18 External types and structures.

memory({ext_type name|_})
Starts the definition of a raw memory structure. It looks like the definition of a structure, except that it can contain external type definitions only.
byte[(number)] [ (number)]
Defines an array of elementary quantities. The first number gives their size, and the second their number. When a number is not given, it is assumed to be 1.
[un]signed
Elementary quantities are unsigned by default, but may represent signed integers.
counted(nmber)
Specifies that the first number elementary quantities are to be read as a single unsigned integer, which is the number of the remaining elementary quantities.
delimited(list)
Specifies that the following array of elementary quantities will end on encountering any element of the comma separated list. Grouping using braces is allowed to refer to a specific combination of elementary quantities as an end-of-array signal.
optional
Specifies that all fields following the current one inclusive may not be found in a given instance of a memory structure. The number of unexpected optional blocks is dynamically controled by the @deftype metadata of the memory.
atom_to_float(32|64)(fp)
Converts a floating point nummber fp to a sequence of 4 or 8 bytes representing an IEEE 32- or 64-bit floating point number.
float(32|64)_to_atom(seq)
Converts a sequence seq of bytes of length 4 or 8, representing an IEEE floating point number in single or double precision, to an atom.
int_to_bytes(some_int)
Returns a sequence of bytes representing the integer some_int, least significant byte first. The returned sequence has length multiple of 4, or 8 on 64-bit systems.
byte_to_int(some_seq)
Merges the sequence of bytes remainder(some_seq,256) into a nonnegative integer, some_seq[1] holding its least significant byte.

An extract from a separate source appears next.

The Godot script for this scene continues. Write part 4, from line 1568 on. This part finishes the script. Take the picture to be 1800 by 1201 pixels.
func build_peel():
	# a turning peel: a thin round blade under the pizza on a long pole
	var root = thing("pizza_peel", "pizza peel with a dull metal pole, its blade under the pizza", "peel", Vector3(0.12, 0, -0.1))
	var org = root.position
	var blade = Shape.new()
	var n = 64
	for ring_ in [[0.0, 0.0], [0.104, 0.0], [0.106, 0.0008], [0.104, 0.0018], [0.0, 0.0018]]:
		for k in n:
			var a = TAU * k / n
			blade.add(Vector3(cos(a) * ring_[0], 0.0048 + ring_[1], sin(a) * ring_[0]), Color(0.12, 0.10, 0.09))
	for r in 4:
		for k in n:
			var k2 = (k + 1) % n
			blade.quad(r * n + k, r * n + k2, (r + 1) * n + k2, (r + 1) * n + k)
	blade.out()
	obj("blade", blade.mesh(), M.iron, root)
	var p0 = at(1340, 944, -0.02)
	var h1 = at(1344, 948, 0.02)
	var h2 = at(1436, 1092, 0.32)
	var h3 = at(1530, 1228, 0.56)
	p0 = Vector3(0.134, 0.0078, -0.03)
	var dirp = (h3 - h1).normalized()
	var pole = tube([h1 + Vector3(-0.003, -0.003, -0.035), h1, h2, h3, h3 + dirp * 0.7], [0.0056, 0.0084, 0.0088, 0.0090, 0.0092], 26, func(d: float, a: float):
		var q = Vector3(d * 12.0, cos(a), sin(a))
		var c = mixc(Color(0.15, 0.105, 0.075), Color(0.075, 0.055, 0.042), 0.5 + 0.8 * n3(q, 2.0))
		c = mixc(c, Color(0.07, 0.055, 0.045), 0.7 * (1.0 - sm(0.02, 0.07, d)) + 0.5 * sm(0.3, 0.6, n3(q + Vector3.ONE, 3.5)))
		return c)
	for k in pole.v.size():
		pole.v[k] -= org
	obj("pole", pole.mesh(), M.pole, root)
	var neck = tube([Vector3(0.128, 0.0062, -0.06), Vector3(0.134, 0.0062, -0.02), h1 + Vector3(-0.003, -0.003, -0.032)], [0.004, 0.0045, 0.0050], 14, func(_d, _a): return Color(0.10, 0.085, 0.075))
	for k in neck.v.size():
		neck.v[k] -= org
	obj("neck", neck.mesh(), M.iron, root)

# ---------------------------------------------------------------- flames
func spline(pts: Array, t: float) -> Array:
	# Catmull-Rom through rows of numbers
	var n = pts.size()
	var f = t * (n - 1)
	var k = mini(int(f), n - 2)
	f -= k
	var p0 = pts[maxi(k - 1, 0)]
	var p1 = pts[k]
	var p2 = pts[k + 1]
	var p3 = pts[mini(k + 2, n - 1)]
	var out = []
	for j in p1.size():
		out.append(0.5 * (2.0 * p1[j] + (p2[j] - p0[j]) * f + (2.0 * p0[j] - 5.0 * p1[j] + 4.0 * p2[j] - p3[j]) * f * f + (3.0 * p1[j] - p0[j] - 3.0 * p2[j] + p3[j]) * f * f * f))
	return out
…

19 Event and error handling.

set_handler(expr,expr)
set the handler for events listed in the first expr as the routine with id the second expr.
get_handler(expr)
returns the id of the handler for the event name expr evaluates to. Returns -1 for an unknown event.
error(expr)
raises a mostly fatal error. expr must evaluate to a string, and that string is displayed as an error message at crash time.
crash_message(message)
Changes the message displayed on stderr to message.
crash_file(filename)
Defines the name of the file generated on an abnormal program termination as filename.
crash_process(id)
id is the routine_id of a routine that receives the crash message as a reference and possibly modifies it. The modified message gets displayed on return.

20 Miscellaneous.

get_meta(symbol)
returns a structure containing the metadata for the argument. The argument is the symbol name or id. The type of the returned value is either SystemVarMeta or SystemRtMeta, according to whether the argument refers to a variable or to a routine. See 5.1 and 8.8 in part A for a description of the metadata.
isvarid(id)
returns True if id is the id of a variable, and False otherwise. Remember that ids are never recycled, so that a stored id may be invalid if one is not careful enough.
analyze_id(id)
returns a triple {name,index,parent}. name is any name the variable or nonatom element has. index is 0 for variables, and the index of the element referred to in the sequence it is an element of. parent is the id of that sequence if it exists, or id otherwise.